We are a nation still populated by a majority of self-identified Christians — nearly 75 percent claim some relation to Christian faith. But the numbers are dropping quickly; if trends continue, Christians will constitute 64 percent of the population in 2026, and barely half in 2044. The shortfall will be made up primarily by what statisticians of religion are starting to call the “Nones,” pure secularists who claim no religious affiliation.
In terms of the culture-war battles that have wracked the nation for a generation, unless wise new leadership emerges in both the Christian and the secularist communities, vicious battles will continue over all manner of symbolic and substantive issues — from monuments on courthouse grounds to abortion, gay rights and the use of religion in the armed forces. It also seems likely that the volleys between aggressive atheists like Richard Dawkins and those seeking to counter them will only intensify.
There will continue to be sharp regional differences, as secularist numbers spike in the West and Northeast (Vermont led the nation with a 34 percent None population) and grow more slowly in the Bible Belt. Increasingly, secularists and their children and grandchildren will have no exposure to the Bible and Christian traditions, and therefore little interest in or understanding of the residual cultural overlay of religiosity still apparent in our national life.
What does all of this mean for Christian mission and our witness in culture and politics?
I think we will witness (are already witnessing) a winnowing process in which weak, ineffective, or maladaptive churches and religious organizations are simply going to die. Congregations will close, parachurch organizations and schools will shut down, and entire denominations will fold or merge with others. Creative efforts will be required everywhere to forestall this fate.
It is likely that surviving denominations, including the Baptist bodies, will have to consolidate their operations. It is hard to imagine there being six surviving Southern Baptist Convention seminaries a generation from now, or over a dozen Cooperative Baptist Fellowship-related seminaries and divinity schools. It could be (ironically enough) a Darwinian moment, as only the strongest and most adaptive survive.
Many congregations and parachurch groups will drop denominational labels in order to ensure their greatest chance of success and not be damaged by denominational-brand baggage. This will continue to deeply challenge the ongoing significance of, for example, Baptist identity.
Christian colleges will have to decide how serious they are about their faith identification.

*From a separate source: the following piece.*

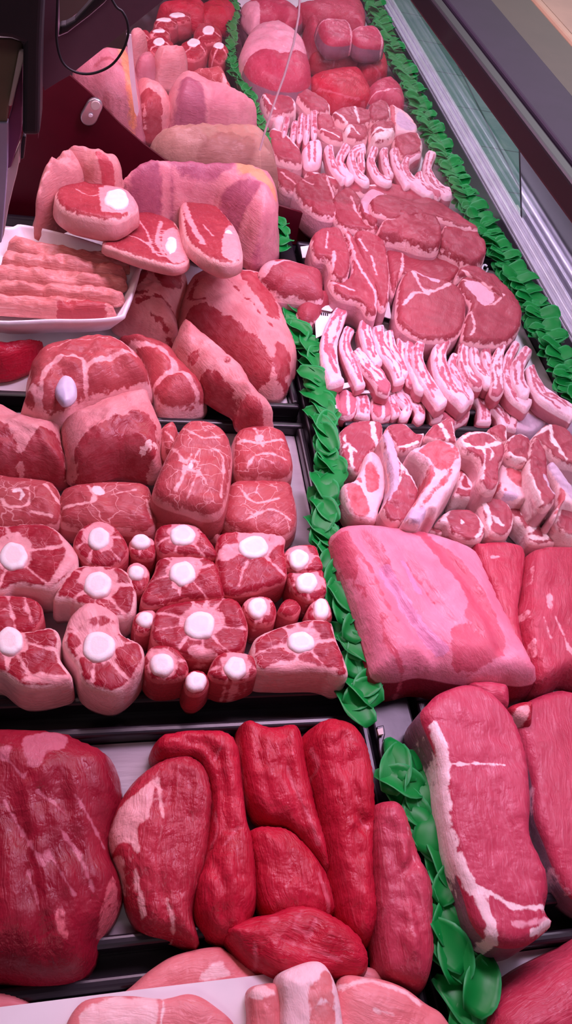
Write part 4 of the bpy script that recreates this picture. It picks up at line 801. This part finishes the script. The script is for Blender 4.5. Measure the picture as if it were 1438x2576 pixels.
near = [
 ('rib', [(868,766),(848,802),(828,860),(832,920),(846,968)], [13,20,22,22,20], .030),
 ('rib', [(880,824),(868,860),(880,900),(896,940),(908,972)], [12,14,15,14,12], .026),
 ('rib', [(932,776),(918,815),(924,852),(936,890),(952,918)], [7,15,16,15,12], .032),
 ('riblean', [(893,880),(920,915),(950,948),(970,987)], [12,18,20,18], .028),
 ('rib', [(950,820),(960,870),(980,900),(997,930),(1006,962)], [14,16,15,14,12], .028),
 ('rib', [(977,832),(987,880),(1007,915),(1017,944)], [11,14,14,12], .026),
 ('riblean', [(1012,842),(1015,885),(1027,925),(1038,968)], [12,14,14,12], .024),
 ('rib', [(1034,846),(1030,895),(1045,940),(1062,984)], [9,12,14,14], .028),
 ('rib', [(1066,840),(1050,890),(1057,930),(1085,977),(1114,1020)], [9,16,16,16,14], .032),
 ('rib', [(1132,838),(1106,880),(1110,930),(1135,980),(1175,1020)], [14,19,19,18,15], .036),
 ('rib', [(1146,890),(1138,920),(1160,965),(1186,1006)], [9,13,14,13], .030),
 ('riblean', [(1170,856),(1166,900),(1178,940),(1208,972)], [12,14,14,12], .030),
 ('rib', [(1190,856),(1194,900),(1213,940),(1234,972)], [12,13,13,12], .032),
 ('rib', [(1218,866),(1226,905),(1238,940),(1242,968)], [12,13,13,12], .030),
 ('riblean', [(1264,864),(1250,910),(1250,950),(1250,994)], [9,16,17,16], .034),
 ('rib', [(1300,862),(1280,900),(1274,940),(1290,990),(1332,1022)], [10,13,13,14,13], .034),
 ('rib', [(1328,878),(1303,920),(1303,960),(1323,996)], [13,18,18,15], .038),
 ('rib', [(1334,920),(1348,965),(1373,1000),(1418,1027),(1446,1044)], [9,15,18,18,16], .034)]
for i, (mt, cl, hw, H) in enumerate(near):
    rib('%s near rib chop from the left in the front row of standing rib chops' % ordn[i], cl, hw, F0+.022+.0012*(i % 3), H, mt, tilt=(.0, .06))
G10 = 'thick ends of the near rib chops'
lowr = [
 ('block', [(826,984),(852,982),(856,1040),(826,1040)]), ('block', [(852,975),(880,985),(900,1002),(890,1042),(852,1042)]),
 ('rib', [(905,992),(916,1020),(912,1050)], 17), ('block', [(935,995),(968,1000),(985,1020),(980,1050),(942,1050)]),
 ('rib', [(980,995),(990,1020),(1000,1045)], 12), ('rib', [(990,978),(1012,1005),(1026,1026),(1012,1050)], 12),
 ('rib', [(1010,962),(1030,992),(1057,1028),(1054,1056)], 13), ('rib', [(1062,990),(1088,1020),(1102,1056)], 14),
 ('block', [(1110,1022),(1150,1024),(1182,1030),(1174,1056),(1136,1072),(1110,1056)]), ('rib', [(1203,995),(1218,1022),(1218,1064)], 16),
 ('rib', [(1238,1012),(1263,1043),(1274,1078)], 16), ('rib', [(1263,1003),(1294,1040),(1284,1080)], 13),
 ('lilac', [(1293,988),(1332,1014),(1378,1042),(1370,1066),(1335,1092),(1292,1076),(1300,1040)]), ('lilac', [(1378,1025),(1420,1036),(1446,1046),(1470,1070),(1420,1092),(1385,1075),(1372,1050)])]
for i, it in enumerate(lowr):
    lb = '%s thick rib chop end from the left, facing the loin chops' % ordn[i]
    if it[0] == 'rib': rib(lb, it[1], it[2], F0, .026, 'rib', G=G10)
    else:
        x = np.mean([p[0] for p in it[1]]); y0 = min(p[1] for p in it[1]); y1 = max(p[1] for p in it[1])
        meat('rib_chop', lb, 'lamb', it[1], 'riblean' if it[0] == 'block' else 'chopfat', F0, .026, group=G10, seams=[([(x-4, y0), (x+2, y1)], 6)] if it[0] == 'block' else [([it[1][0], it[1][2]], 6)], auxp=[] if it[0] == 'block' else [[it[1][k] for k in (3, 4, 5, 6)]] if len(it[1]) > 6 else [], e=.7, R=.008, lo=.85, hi=.88)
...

Those that deliver excellent education in a context of robust spiritual vitality will do better than those that provide only one of the above — or neither. The weakest of these colleges will also merge or die.
Christians who bring faith-based moral convictions into the public square will win less and less. Some will respond by just shouting more loudly, thus turning more people away from Christ. Others will shift to a paradigm of faithful witness rather than cultural victory. Broad-based coalitions across religious and ideological lines will be a necessity.
The era in which cultural Christianity delivered bodies and dollars to churches and sustained thousands of often marginally effective Christian organizations is ending. The era in which Christians could afford to spend their time and money fighting with each other in the pews or the annual conventions or the newspapers is ending.
We will either deliver to people vital, meaningful, life-changing, Christ-following Christianity, or we will die of our own irrelevance.